Attempting to ingratiate himself with Maroni, Cobblepot reveals that he has connections to help Maroni get revenge on Falcone for a robbery (that Cobblepot actually organized). After revealing his past with the Falcone family, Maroni does not react happily. He pulls in Gordon to confirm Cobblepot’s story, and while we all know Gotham isn’t about to kill off its stars, it’s still an intense scene. Credit goes to David Zayas (Dexter’s Angel Batista) for carrying on with anger, threats, and violence with a friendly smile on his face.

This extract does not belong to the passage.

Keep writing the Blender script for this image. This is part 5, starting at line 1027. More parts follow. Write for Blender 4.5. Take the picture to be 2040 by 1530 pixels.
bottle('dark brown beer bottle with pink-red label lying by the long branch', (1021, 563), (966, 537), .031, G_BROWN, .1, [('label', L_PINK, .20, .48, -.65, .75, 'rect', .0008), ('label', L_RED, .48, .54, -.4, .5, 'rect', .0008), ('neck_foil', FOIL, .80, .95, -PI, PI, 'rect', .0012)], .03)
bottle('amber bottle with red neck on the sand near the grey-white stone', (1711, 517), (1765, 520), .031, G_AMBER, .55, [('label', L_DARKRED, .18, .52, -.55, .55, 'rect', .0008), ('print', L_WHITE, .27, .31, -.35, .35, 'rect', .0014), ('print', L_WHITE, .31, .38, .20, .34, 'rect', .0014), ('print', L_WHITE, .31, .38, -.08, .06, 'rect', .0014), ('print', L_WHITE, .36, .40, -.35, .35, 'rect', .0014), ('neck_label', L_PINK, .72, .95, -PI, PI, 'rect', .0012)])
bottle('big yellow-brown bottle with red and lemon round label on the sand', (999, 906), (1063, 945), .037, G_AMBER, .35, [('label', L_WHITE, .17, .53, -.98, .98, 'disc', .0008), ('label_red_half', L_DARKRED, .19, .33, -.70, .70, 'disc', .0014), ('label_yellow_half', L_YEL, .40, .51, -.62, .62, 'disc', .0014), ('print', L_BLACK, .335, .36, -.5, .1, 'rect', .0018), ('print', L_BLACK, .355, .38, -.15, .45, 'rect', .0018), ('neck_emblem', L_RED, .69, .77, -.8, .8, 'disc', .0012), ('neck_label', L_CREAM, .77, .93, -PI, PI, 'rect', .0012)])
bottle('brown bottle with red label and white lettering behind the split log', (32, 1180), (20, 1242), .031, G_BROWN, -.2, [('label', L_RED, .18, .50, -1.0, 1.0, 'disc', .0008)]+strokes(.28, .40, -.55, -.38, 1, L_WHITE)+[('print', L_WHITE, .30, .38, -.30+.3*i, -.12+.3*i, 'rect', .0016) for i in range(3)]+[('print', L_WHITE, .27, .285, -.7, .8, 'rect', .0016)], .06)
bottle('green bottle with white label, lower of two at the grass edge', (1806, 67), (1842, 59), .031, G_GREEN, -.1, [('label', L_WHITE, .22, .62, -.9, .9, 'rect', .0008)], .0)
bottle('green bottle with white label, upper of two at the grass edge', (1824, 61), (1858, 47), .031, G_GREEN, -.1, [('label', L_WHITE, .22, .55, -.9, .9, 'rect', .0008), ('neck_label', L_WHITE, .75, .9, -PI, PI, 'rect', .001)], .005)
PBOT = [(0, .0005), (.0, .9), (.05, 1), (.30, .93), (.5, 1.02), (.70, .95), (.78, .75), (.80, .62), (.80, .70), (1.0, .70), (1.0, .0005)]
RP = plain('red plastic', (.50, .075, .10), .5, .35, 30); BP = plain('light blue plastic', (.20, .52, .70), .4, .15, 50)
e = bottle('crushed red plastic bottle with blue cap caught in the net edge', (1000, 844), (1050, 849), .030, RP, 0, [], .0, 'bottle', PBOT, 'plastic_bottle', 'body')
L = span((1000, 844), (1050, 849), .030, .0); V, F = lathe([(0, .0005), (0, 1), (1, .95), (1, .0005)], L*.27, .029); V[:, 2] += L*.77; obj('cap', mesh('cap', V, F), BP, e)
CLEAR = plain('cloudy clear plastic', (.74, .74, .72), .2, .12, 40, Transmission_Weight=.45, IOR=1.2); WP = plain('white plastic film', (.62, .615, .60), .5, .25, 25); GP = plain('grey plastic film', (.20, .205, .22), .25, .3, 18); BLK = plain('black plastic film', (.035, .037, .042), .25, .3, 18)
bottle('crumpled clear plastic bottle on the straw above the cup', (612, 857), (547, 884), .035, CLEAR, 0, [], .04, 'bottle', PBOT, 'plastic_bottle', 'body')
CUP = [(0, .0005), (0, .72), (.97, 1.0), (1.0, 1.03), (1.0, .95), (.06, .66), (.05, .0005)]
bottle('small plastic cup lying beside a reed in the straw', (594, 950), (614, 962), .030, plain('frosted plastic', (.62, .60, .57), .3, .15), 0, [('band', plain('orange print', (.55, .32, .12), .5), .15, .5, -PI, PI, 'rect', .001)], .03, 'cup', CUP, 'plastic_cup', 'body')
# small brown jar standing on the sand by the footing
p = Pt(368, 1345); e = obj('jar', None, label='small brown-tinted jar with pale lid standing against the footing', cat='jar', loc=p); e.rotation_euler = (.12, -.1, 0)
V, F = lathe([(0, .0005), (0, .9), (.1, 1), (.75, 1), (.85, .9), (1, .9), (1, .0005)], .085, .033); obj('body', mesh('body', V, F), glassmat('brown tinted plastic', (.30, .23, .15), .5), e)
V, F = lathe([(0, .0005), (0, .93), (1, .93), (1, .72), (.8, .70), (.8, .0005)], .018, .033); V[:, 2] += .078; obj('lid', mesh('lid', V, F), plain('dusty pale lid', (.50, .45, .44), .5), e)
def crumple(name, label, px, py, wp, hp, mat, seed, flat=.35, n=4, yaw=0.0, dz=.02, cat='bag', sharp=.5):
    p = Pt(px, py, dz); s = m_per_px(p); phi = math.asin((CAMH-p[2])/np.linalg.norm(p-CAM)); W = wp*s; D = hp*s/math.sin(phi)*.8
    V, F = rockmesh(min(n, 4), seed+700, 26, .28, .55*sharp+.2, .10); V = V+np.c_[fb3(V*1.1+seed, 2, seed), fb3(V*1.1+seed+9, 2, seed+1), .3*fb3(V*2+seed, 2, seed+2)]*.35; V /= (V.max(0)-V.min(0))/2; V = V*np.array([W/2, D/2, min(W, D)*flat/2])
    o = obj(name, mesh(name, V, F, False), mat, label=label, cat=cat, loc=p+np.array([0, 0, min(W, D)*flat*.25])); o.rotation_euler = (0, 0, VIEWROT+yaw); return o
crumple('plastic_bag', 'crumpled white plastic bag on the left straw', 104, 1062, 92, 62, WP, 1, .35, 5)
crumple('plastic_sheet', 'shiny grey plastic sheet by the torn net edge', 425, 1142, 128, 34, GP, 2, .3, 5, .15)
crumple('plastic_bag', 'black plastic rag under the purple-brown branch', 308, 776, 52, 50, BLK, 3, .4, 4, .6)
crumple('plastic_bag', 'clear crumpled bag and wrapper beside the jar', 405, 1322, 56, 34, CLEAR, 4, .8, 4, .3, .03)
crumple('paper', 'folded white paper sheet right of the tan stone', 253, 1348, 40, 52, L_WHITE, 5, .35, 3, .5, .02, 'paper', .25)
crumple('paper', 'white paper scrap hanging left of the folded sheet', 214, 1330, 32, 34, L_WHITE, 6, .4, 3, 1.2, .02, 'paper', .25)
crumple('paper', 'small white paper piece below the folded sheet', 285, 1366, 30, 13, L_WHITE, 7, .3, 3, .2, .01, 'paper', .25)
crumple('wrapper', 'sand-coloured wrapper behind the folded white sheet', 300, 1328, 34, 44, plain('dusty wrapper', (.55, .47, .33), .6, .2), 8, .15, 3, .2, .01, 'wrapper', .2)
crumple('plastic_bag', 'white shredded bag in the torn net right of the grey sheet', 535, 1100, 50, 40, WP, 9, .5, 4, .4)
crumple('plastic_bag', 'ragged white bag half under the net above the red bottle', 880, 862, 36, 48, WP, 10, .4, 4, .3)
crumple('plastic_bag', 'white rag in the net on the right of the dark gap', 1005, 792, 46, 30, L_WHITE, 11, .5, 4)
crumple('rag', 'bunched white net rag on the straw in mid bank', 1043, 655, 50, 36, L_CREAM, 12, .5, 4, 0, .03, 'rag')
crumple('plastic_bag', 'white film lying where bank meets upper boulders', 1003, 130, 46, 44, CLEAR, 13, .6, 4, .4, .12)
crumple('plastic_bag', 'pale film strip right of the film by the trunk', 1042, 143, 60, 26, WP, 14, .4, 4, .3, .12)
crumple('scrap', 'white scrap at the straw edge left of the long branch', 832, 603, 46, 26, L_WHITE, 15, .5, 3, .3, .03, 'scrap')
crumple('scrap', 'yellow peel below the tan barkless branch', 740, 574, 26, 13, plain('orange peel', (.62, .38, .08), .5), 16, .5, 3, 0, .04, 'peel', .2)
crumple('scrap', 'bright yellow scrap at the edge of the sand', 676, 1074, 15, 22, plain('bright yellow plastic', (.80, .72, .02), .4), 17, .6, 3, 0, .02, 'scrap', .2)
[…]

Mooney is still “training” Liza as her “secret weapon” to take down Falcone. Yes, she actually calls her “secret weapon” and the scenes between the two feel incredibly forced and awkward, but it looks like we’re past that. The episode closes with Liza approaching Falcone and the two of them do the hipster thing where they share headphones while listening to music. Because of Mooney’s training, it feels like anyone could see what’s going to happen with Liza. Ideally, that subplot will take a sudden turn soon, because right now it just feels like Mooney is constantly shoving “secret weapon” in viewers’ faces.

Bottom Line: A much better showing for Gotham that improves on a few of the show’s weaker characters and does pretty well to avoid the eye-roll inducing dialogue of earlier episodes.

Recommendation: While the show isn’t consistent, this is one of the episodes to watch.